The appellee contends that the employment contract continued until Mr. Zimmer resigned, and accordingly, he had agreed not to compete for two years thereafter. The appellee argues further that even if the contract expired, the covenant survived it and was enforceable for two years after the appellant left his employment. Appellee contends this is correct even if the employment was not pursuant to the written contract.
We accept the appellants' contention. An examination of the contract leads to the conclusion that the covenant prohibited competition during, and for two years after, the termination of the employee's employment under the contract, and not for two years after termination of any employment.
The appellee asserts that the contract remained in effect because it provided that the employee must be given thirty days prior notice before the agreement expired, even after the initial two year term. However, *597 the contract provided that said provision did not come into existence unless the employer first exercised its option to renew the contract at the expiration of the first term. The employer has agreed that it did not exercise this option.

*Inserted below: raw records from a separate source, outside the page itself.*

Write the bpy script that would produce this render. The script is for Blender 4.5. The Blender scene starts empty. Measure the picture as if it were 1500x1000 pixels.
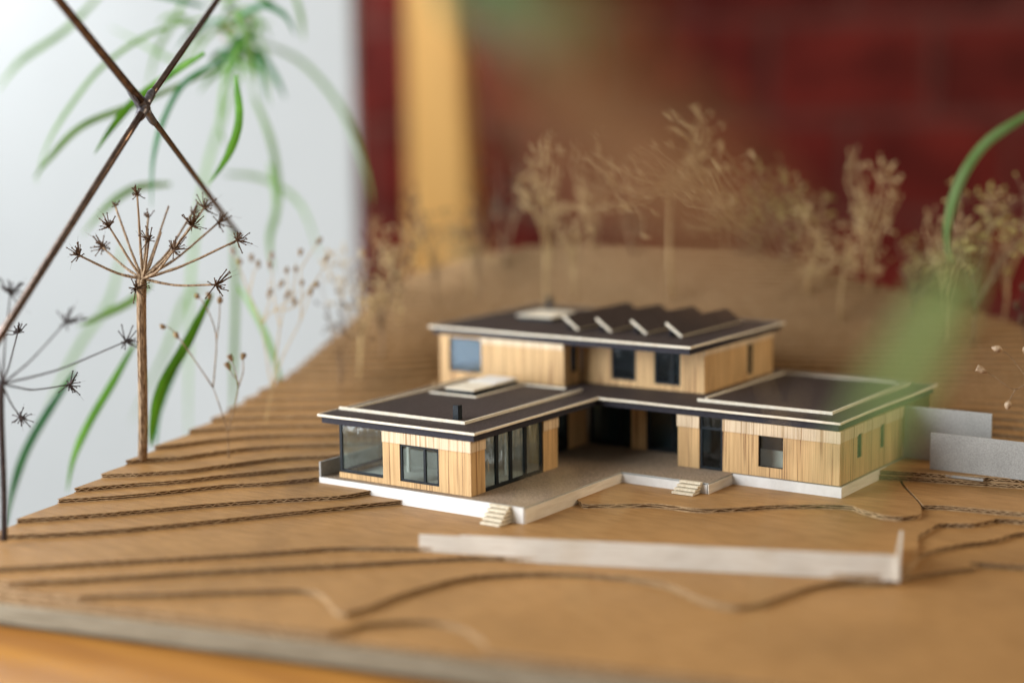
import bpy, math, random
import numpy as np
from mathutils import Vector, Matrix, noise
from mathutils.geometry import tessellate_polygon
random.seed(7)
S = bpy.context.scene
COL = S.collection

# ------------------------------------------------------------------ camera
FPX = 2460.5                                   # focal length in pixels of a 1500 px wide frame
CAM = Vector((0.5831, -0.8049, 0.24))
CR = Vector((0.8244, 0.5658, -0.0129)).normalized()
CU = Vector((-0.0707, 0.1255, 0.9896))
CF = CU.cross(CR).normalized()                 # view direction
CU = CR.cross(CF).normalized()
cd = bpy.data.cameras.new("camera"); cam = bpy.data.objects.new("camera", cd); COL.objects.link(cam)
cam.matrix_world = Matrix(((CR.x, CU.x, -CF.x, CAM.x), (CR.y, CU.y, -CF.y, CAM.y), (CR.z, CU.z, -CF.z, CAM.z), (0, 0, 0, 1)))
cd.sensor_width = 36; cd.lens = 36 * FPX / 1500
cd.clip_start = 0.02; cd.clip_end = 60
cd.dof.use_dof = True; cd.dof.focus_distance = 1.045; cd.dof.aperture_fstop = 1.75
S.camera = cam

def at(px, py, dep):
    """a point of the room: px, py of the 1500x1000 photograph, dep metres away along the view"""
    return CAM + (CF + CR * ((px - 750) / FPX) - CU * ((py - 500) / FPX)) * dep
def onz(px, py, z):
    d = CF + CR * ((px - 750) / FPX) - CU * ((py - 500) / FPX)
    return CAM + d * ((z - CAM.z) / d.z)

# ------------------------------------------------------------------ light
w = bpy.data.worlds.new("World"); S.world = w; w.use_nodes = True
w.node_tree.nodes['Background'].inputs[0].default_value = (1.0, 0.93, 0.84, 1)
w.node_tree.nodes['Background'].inputs[1].default_value = 0.13
def area(name, loc, target, size, power, col, sy=None):
    l = bpy.data.lights.new(name, 'AREA'); l.energy = power; l.color = col; l.size = size
    if sy: l.shape = 'RECTANGLE'; l.size_y = sy
    o = bpy.data.objects.new(name, l); COL.objects.link(o); o.location = loc
    o.rotation_euler = (Vector(target) - Vector(loc)).to_track_quat('-Z', 'Y').to_euler()
    return o
area("window_light", (-.84, -.90, .40), (0, 0.05, 0), 1.2, 29, (0.92, 0.96, 1.0), 1.5)
area("room_light", (1.35, 0.75, 1.0), (0.1, 0.2, 0), 0.9, 7.5, (1.0, 0.78, 0.52), 0.7)
area("back_fill_light", (-1.75, .75, 1.0), (-1.7, 2.2, 0.1), 1.0, 21, (0.95, 0.98, 1.0), 1.2)  # unseen fill, added to brighten the white wall and post
S.view_settings.view_transform = 'Standard'; S.view_settings.look = 'None'
S.view_settings.exposure = 0.76; S.view_settings.gamma = 1
S.cycles.use_denoising = True
S.cycles.max_bounces = 6; S.cycles.transparent_max_bounces = 16
S.cycles.sample_clamp_indirect = 4

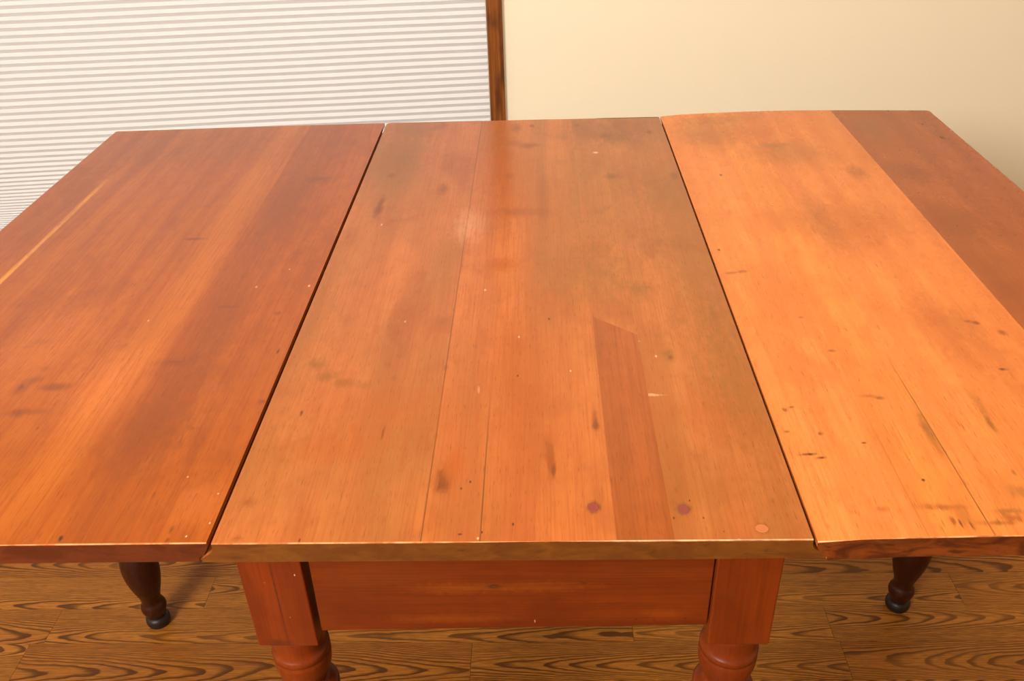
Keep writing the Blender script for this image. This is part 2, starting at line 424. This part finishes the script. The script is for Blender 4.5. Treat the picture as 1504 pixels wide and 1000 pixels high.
STAIN_AND_LIGHT_RIGHT = [
    (0.387,-0.541,0.0017,0.0082,0.95,'k'), (0.395,-0.543,0.0017,0.0082,0.95,'k'), (0.382,-0.538,0.0029,0.0066,0.74,'b'), (0.394,-0.532,0.0081,0.0152,0.47,'o'), (0.406,-0.423,0.0045,0.0277,0.81,'o'),
    (0.406,-0.399,0.0039,0.0222,0.54,'o'), (0.47,-0.403,0.0033,0.0152,0.88,'o'), (0.472,-0.372,0.0054,0.0256,0.54,'o'), (0.46,-0.476,0.0025,0.0075,0.81,'o'), (0.433,-0.527,0.0127,0.0043,0.81,'o'),
    (0.419,-0.541,0.0148,0.0033,0.81,'o'), (0.433,-0.535,0.0114,0.005,0.61,'b'), (0.455,-0.503,0.0083,0.0089,0.54,'o'), (0.376,-0.485,0.0021,0.0023,0.95,'k'), (0.385,-0.521,0.0176,0.0034,0.47,'d'),
    (0.37,-0.519,0.0153,0.0043,0.41,'d'), (0.284,-0.443,0.0084,0.002,0.95,'k'), (0.294,-0.449,0.0045,0.002,0.94,'k'), (0.278,-0.372,0.0034,0.0047,0.74,'k'), (0.286,-0.368,0.0034,0.0029,0.74,'k'),
    (0.272,-0.407,0.0033,0.0033,0.68,'k'), (0.303,-0.413,0.0039,0.0032,0.68,'k'), (0.339,-0.43,0.0032,0.002,0.81,'k'), (0.338,-0.195,0.004,0.0031,0.81,'d'), (0.354,-0.269,0.0053,0.0028,0.68,'d'),
    (0.377,-0.359,0.0055,0.0036,0.68,'k'), (0.368,-0.355,0.0096,0.0035,0.47,'d'), (0.293,-0.075,0.007,0.0037,0.68,'d'), (0.28,-0.076,0.0088,0.0037,0.54,'d'), (0.328,-0.521,0.0053,0.0043,0.47,'d'),
    (0.534,-0.216,0.0054,0.0037,0.81,'d'), (0.526,-0.212,0.0046,0.003,0.68,'d'), (0.555,-0.237,0.0052,0.0058,0.68,'d'), (0.523,-0.311,0.0049,0.0026,0.81,'k'), (0.323,0.251,0.0033,0.0057,0.95,'k'),
    (0.275,-0.009,0.0027,0.0041,0.94,'k'), (0.54,0.56,0.0037,0.0079,0.95,'k'), (0.735,0.405,0.0045,0.0068,0.95,'k'), (0.726,0.477,0.0024,0.0054,0.95,'k'), (0.664,0.015,0.0036,0.0042,0.94,'k'),
    (0.684,0.018,0.0018,0.0042,0.81,'k'), (0.433,0.371,0.0298,0.0131,0.61,'o'), (0.538,0.245,0.0169,0.0286,0.47,'d'), (0.513,0.063,0.0377,0.0703,0.47,'r'), (0.39,0.068,0.0478,0.0467,0.41,'r'),
    (0.459,0.043,0.0374,0.083,0.54,'r'), (0.432,0.066,0.021,0.0959,0.34,'o'), (0.453,0.334,0.0671,0.0579,0.47,'o'), (0.334,0.442,0.0598,0.0729,0.54,'o'), (0.371,0.513,0.0742,0.0307,0.47,'o'),
    (0.406,0.437,0.0475,0.0501,0.41,'r'), (0.498,-0.244,0.0376,0.092,0.27,'d'), (0.627,0.249,0.0316,0.0403,0.54,'d'), (0.617,0.058,0.0373,0.06,0.54,'d'), (0.629,0.458,0.0236,0.0662,0.54,'o'),
    (0.33,-0.146,0.0331,0.0894,0.34,'r'), (0.443,-0.494,0.018,0.0277,0.27,'o'),
]


# ------------------------------------------------------------------ the setting
M_OAK = oak_floor('oak_strip_floor')
M_WALL = paint('cream_wall_paint', (0.83, 0.735, 0.555), 0.6)
M_CEIL = paint('white_ceiling_paint', (0.82, 0.80, 0.75), 0.8)
M_TRIM = trim_wood('dark_stained_trim')
M_SHADE = shade_cloth('white_pleated_cloth')
M_RAIL = plain('white_rail', (0.78, 0.77, 0.74), 0.45)
M_DARK = plain('dark_subfloor', (0.03, 0.014, 0.006), 0.8)

X0, X1, YF = -2.7, 2.9, -3.0
WY, WYAW = 1.8895, 0.0847
cw, sw = math.cos(WYAW), math.sin(WYAW)


def wallpt(s, d, z):
    """s along the back wall, d in front of it (towards the room)"""
    return Vector((s * cw + d * sw, WY + s * sw - d * cw, z))


WALLM = Matrix(((cw, -sw, 0, 0), (sw, cw, 0, WY), (0, 0, 1, 0), (0, 0, 0, 1)))   # local x along wall, local -y into the room

# floor: a subfloor and strips laid one by one where the photo shows them
bm = bmesh.new()
box(bm, X0 - 0.1, X1 + 0.1, YF - 0.1, 2.6, -0.06, -0.012)
floor = link('floor', bm, M_DARK)
tag(floor, kind='structure')
PITCH = 0.0788
Y_S = 0.4890 - 5 * PITCH          # a strip joint runs at y = 0.489
ends = {5: [-1.75, -0.8755, 0.186, 0.5377 + 0.0, 1.35, 2.05], 6: [-1.9, -1.25, -0.6085, 0.42, 0.7925, 1.62, 2.3], 7: [-2.1, -1.42, -0.79, 0.31, 1.12, 1.9],
        8: [-1.7, -0.8824, 0.06, 0.95, 1.7, 2.4], 4: [-1.6, -0.90, -0.1, 0.545, 1.2, 2.1]}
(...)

At the conclusion of the original two year term, the employee informed the then president of the appellee that he would not sign a new agreement unless certain changes were made and additional protection given to him. The president informed him that the company's policy was such that he really did not want to have an employment contract, and that the only ones still in existence were those that had been executed before he became president. Based upon this evidence, the contract had expired. Where a person enters into the service of another for a definite period of time and then continues in the employment after the expiration of that period without a new contract, a presumption arises that the employment is continued on the terms of the original contract. However, such a presumption may be rebutted, and it was in this case. Sultan v. Jade Winds Construction Corp., 277 So. 2d 574 (Fla.3d DCA 1973).
Having determined that the contract entered into by the parties had expired in 1976, the appellee's contention that the covenant contained in the agreement survived and restricted appellant Mr. Zimmer for two years after he left his subsequent employment must also be considered. The appellee asserts that the Fourth District Court of Appeal in the case of Tomasello, Inc. v. de los Santos, 394 So. 2d 1069 (Fla. 4th DCA 1981), has decided this question. However, a review of that case indicates that the employee therein agreed to refrain from competing against the employer during his employment. The covenant in this case clearly refers to services for which the appellant was employed under the contract. All three of the paragraphs of the contract which survived by operation of paragraph 7 referred to services "hereunder." If the parties had intended to have the covenant apply to not only the employment under the contract, but to any other employment, they could have easily done so. By choosing to refer to the employee's employment "hereunder," they are bound by that language.
Contracts prohibiting an employee from engaging in a competing business, being in the nature of a contract in restraint of trade and personal liberty, will not be construed to extend beyond their proper import or further than the language of the contract absolutely requires. Storz Broadcasting Co. v. Courtney, 178 So. 2d 40 (Fla.3d DCA 1965).
We accordingly hold that appellant Mr. Zimmer was employed by the appellee, Pony Express Courier Corporation of Florida, until December 31, 1980, but said employment was only under the 1974 contract until 1976, and that the covenant not to compete, being limited to prohibiting competition under the contract only, expired two years thereafter.
We accordingly reverse the lower court's temporary injunction and remand for further proceedings consistent with this opinion.
OTT, A.C.J., and CAMPBELL, J., concur.
[1] Paragraph 4 restricts the employee's activities during his employment "hereunder."
[2] Paragraph 6 requires confidentiality of information acquired during and/or as a consequence of his employment "hereunder."